Beholden to Purple

Finally, the daisies. I take no offense that my favorites wait until I leave to bloom. Returning leads to an unexpected delight and in that way, one ponders how expectation and joy manage a garden.

And also, the milkweed flowers. No management required and yet, one is beholden to purple.

My father moves around the family like a wasp, dropping in and out with edgy intention. Easily startled, he makes a lot of noise when afraid. We sing “Happy Birthday” and eat apple pie before he moves on to gassing the boat, washing the car, and other tasks unrelated birthdays.

The family bundles are frayed and with all these reminders of death as of late, I remain alerted to the practice of seeing present moments as my own private islands in an endless ocean. At least, that is what I tell myself before arriving. On the way home, I count red-winged blackbirds and follow the hawks up into columns of summer sky.

In the car K. nudges for my hand and asks what I am thinking.
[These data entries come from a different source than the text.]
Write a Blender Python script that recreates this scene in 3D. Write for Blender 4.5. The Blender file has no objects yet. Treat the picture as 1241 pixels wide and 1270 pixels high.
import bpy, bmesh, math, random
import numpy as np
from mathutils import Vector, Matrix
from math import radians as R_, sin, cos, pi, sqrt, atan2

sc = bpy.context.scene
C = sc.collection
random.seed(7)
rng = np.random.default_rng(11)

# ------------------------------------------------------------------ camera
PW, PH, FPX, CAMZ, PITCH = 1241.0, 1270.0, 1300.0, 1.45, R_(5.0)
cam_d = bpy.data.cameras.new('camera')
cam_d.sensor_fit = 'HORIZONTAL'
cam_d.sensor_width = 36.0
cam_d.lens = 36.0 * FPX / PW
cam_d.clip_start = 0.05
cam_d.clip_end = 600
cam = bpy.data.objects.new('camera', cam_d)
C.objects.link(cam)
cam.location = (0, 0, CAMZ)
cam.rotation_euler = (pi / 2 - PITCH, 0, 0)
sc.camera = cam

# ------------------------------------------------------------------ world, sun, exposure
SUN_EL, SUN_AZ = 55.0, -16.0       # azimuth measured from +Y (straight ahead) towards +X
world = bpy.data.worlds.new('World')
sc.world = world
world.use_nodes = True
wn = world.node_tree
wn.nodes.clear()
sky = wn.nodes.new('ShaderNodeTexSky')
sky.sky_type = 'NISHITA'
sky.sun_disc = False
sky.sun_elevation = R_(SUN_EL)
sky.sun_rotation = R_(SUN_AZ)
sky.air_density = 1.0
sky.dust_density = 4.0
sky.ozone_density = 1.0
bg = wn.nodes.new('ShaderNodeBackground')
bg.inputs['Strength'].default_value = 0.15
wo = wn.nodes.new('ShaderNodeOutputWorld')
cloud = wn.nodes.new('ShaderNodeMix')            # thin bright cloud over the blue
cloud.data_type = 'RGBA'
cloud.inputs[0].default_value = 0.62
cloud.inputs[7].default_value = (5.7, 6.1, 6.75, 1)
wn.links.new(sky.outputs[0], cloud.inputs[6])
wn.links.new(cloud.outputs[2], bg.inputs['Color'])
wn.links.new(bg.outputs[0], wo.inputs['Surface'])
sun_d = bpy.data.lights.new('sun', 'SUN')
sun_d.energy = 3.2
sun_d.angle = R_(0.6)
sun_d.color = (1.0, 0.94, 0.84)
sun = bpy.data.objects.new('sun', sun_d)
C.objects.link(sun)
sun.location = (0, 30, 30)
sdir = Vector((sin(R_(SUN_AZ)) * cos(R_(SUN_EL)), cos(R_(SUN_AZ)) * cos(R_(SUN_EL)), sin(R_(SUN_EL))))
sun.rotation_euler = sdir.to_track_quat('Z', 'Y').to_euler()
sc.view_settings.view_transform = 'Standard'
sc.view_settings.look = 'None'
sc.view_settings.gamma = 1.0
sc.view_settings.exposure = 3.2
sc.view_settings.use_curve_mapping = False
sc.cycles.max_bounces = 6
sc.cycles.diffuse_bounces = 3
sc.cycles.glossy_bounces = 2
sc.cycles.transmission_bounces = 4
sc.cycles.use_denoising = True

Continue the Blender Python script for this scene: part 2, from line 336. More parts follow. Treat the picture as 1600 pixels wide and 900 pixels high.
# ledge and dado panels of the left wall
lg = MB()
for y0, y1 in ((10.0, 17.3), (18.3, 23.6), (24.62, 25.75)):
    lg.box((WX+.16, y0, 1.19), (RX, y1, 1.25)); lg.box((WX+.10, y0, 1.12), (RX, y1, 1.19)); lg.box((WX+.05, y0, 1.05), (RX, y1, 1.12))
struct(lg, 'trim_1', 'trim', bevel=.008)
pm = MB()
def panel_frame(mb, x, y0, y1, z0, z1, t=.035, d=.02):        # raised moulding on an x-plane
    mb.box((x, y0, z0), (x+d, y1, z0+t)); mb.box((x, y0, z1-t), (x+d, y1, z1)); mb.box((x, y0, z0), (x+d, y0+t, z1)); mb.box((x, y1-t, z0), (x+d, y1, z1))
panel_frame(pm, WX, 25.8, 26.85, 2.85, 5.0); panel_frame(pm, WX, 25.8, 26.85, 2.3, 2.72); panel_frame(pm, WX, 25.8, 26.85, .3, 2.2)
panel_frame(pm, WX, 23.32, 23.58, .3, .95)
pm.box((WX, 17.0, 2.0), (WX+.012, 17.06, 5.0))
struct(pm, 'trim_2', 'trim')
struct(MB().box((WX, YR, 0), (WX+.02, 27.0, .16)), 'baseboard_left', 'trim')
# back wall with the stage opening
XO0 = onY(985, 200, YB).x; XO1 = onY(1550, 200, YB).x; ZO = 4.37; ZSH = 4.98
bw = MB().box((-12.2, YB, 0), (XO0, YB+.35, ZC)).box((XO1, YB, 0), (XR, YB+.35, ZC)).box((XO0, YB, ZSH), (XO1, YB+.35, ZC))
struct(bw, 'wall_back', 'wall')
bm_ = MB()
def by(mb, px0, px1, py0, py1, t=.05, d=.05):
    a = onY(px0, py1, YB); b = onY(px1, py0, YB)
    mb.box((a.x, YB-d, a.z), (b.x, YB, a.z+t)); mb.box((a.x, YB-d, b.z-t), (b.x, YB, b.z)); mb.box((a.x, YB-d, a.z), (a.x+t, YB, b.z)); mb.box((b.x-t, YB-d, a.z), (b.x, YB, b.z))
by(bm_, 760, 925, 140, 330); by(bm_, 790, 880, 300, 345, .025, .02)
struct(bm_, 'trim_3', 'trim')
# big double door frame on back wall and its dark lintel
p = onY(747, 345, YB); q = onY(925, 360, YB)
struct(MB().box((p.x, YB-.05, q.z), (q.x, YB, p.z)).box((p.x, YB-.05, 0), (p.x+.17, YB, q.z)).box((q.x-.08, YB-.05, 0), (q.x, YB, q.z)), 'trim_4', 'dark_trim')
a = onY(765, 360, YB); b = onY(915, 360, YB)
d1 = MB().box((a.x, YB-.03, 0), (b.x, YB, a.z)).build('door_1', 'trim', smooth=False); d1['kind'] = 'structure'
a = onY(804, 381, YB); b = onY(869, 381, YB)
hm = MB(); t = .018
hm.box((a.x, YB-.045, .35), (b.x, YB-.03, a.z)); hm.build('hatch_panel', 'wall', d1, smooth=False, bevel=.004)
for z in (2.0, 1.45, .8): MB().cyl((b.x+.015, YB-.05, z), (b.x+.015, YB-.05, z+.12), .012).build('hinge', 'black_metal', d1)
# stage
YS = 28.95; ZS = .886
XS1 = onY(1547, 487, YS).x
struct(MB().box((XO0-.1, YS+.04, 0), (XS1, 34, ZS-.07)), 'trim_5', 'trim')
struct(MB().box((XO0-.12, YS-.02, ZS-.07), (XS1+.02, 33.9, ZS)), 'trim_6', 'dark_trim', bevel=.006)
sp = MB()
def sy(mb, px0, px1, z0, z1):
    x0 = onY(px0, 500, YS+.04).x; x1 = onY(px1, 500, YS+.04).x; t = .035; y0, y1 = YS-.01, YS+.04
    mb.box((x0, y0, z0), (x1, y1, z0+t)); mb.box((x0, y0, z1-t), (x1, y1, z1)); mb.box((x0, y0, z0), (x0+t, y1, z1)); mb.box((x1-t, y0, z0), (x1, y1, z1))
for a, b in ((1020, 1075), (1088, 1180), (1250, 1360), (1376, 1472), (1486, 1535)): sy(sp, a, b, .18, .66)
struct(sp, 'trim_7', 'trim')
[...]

I'm replaying the walk in the pine forest, remembering how the wind whispers with sharp clarity when all the trees are the same. So I say: oh, nothing. And I'm not lying. Because on one hand, it is everything. And on the other, it is the insatiable and sedating black hole of no thing, devouring whatever the mind tries to claim.

And even now the shadows of the backyard pine trees rock back and forth across my face as if fanning a drowsy Cleopatra. She's a part of me, you know . . . entertaining the asp, and all.

For now, I cut no flowers on this snake-less island, sweating in the pine-scented heat of a lover who is closer than touch.